+++ MATERIAL FOR THIS EXERCISE +++

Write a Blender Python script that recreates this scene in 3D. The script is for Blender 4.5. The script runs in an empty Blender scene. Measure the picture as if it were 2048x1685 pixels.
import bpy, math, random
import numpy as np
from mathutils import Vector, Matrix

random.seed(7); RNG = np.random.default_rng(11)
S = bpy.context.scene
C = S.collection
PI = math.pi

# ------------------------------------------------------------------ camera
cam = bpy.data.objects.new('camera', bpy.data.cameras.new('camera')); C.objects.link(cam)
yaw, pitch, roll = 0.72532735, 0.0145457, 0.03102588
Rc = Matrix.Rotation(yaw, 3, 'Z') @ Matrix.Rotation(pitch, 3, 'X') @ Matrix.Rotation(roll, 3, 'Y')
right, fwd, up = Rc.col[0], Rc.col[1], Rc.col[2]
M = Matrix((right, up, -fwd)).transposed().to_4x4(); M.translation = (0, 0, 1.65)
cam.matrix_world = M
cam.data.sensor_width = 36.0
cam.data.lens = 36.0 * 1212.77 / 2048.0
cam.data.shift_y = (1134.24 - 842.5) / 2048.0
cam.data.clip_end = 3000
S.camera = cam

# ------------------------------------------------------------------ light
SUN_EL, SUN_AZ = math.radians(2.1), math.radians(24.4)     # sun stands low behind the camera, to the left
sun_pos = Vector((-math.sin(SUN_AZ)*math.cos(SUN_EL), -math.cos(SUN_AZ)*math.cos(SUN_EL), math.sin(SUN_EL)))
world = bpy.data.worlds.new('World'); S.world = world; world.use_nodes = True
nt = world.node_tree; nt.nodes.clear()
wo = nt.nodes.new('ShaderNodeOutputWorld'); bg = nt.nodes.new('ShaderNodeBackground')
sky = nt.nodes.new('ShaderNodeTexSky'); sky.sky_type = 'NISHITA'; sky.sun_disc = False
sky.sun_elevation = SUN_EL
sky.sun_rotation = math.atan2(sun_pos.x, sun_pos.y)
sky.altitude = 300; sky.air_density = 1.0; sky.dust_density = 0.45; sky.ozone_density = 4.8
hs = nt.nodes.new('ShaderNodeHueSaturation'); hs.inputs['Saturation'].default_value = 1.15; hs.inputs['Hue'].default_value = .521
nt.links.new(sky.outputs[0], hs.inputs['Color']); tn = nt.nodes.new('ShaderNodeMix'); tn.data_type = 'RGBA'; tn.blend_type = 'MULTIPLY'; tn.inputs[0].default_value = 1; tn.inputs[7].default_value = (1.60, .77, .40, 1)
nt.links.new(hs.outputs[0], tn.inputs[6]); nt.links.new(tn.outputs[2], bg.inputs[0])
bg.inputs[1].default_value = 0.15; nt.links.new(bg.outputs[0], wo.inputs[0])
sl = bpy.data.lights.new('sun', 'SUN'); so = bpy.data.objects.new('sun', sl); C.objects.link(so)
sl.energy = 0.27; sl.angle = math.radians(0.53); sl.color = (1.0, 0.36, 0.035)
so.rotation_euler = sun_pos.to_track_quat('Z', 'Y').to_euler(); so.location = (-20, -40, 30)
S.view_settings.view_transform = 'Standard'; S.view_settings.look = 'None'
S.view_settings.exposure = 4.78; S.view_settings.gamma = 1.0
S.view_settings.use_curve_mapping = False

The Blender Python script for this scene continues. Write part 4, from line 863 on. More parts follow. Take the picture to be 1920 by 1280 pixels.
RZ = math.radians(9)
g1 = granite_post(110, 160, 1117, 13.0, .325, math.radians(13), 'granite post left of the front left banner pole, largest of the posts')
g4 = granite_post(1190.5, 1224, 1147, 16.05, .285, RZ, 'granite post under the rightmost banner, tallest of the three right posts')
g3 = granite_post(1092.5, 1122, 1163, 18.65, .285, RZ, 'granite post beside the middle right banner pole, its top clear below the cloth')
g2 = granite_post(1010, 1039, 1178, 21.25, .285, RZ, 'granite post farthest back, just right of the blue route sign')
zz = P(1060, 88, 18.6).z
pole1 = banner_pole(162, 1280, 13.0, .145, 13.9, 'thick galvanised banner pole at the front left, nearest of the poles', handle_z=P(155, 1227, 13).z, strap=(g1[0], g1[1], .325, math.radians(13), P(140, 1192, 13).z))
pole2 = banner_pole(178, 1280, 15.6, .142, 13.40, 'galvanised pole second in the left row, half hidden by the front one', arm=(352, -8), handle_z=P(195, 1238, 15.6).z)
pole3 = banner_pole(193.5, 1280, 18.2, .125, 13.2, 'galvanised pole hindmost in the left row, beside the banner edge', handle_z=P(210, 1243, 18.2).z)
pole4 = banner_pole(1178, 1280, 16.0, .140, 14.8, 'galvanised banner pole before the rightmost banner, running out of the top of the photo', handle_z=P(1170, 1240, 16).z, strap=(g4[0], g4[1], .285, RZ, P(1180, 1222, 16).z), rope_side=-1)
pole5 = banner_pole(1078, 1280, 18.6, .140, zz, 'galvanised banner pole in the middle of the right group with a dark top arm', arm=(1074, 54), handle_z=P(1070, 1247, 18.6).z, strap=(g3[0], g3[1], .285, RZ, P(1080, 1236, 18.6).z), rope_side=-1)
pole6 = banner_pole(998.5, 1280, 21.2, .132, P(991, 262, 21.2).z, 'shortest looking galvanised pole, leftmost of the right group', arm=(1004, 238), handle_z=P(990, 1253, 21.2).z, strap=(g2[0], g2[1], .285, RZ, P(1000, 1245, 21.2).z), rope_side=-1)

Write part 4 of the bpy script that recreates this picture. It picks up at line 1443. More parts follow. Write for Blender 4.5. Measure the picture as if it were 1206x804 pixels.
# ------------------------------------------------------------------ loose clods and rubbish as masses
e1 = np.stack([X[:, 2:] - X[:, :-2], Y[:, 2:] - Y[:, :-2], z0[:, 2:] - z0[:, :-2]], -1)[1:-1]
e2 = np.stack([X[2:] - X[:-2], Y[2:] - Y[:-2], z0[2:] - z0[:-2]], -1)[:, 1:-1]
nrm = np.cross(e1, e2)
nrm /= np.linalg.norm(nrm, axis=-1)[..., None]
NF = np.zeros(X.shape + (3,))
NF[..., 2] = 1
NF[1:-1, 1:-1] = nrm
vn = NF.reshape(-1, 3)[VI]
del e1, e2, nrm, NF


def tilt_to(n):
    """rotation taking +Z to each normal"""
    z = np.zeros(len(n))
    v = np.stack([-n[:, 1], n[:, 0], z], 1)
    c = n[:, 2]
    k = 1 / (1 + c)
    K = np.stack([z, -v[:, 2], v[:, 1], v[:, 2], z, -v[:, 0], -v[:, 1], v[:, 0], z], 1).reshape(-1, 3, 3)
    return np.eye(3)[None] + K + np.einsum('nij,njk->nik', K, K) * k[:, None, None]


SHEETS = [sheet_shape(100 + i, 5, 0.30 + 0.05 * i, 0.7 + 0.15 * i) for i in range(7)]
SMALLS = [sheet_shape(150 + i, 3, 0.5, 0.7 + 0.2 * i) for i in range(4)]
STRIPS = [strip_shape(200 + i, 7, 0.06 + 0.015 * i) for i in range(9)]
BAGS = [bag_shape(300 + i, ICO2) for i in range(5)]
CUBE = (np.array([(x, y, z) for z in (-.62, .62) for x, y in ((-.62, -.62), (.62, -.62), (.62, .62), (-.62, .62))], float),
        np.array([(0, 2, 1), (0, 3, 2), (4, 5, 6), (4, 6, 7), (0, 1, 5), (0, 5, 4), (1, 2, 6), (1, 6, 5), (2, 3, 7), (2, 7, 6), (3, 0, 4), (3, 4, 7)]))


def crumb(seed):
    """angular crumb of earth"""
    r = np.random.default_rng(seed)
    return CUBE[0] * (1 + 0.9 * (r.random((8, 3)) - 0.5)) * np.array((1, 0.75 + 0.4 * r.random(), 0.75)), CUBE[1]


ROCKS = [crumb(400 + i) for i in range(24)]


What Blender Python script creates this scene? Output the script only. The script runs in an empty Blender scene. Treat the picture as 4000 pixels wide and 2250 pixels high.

+++

§ WHAT YOU NEED TO DO: Your task is to quote the lines above, beginning with the first and ending with the one that holds "S.camera = cam".

§ EXERCISE OUTPUT:
Write a Blender Python script that recreates this scene in 3D. The script is for Blender 4.5. The script runs in an empty Blender scene. Measure the picture as if it were 2048x1685 pixels.
import bpy, math, random
import numpy as np
from mathutils import Vector, Matrix

random.seed(7); RNG = np.random.default_rng(11)
S = bpy.context.scene
C = S.collection
PI = math.pi

# ------------------------------------------------------------------ camera
cam = bpy.data.objects.new('camera', bpy.data.cameras.new('camera')); C.objects.link(cam)
yaw, pitch, roll = 0.72532735, 0.0145457, 0.03102588
Rc = Matrix.Rotation(yaw, 3, 'Z') @ Matrix.Rotation(pitch, 3, 'X') @ Matrix.Rotation(roll, 3, 'Y')
right, fwd, up = Rc.col[0], Rc.col[1], Rc.col[2]
M = Matrix((right, up, -fwd)).transposed().to_4x4(); M.translation = (0, 0, 1.65)
cam.matrix_world = M
cam.data.sensor_width = 36.0
cam.data.lens = 36.0 * 1212.77 / 2048.0
cam.data.shift_y = (1134.24 - 842.5) / 2048.0
cam.data.clip_end = 3000
S.camera = cam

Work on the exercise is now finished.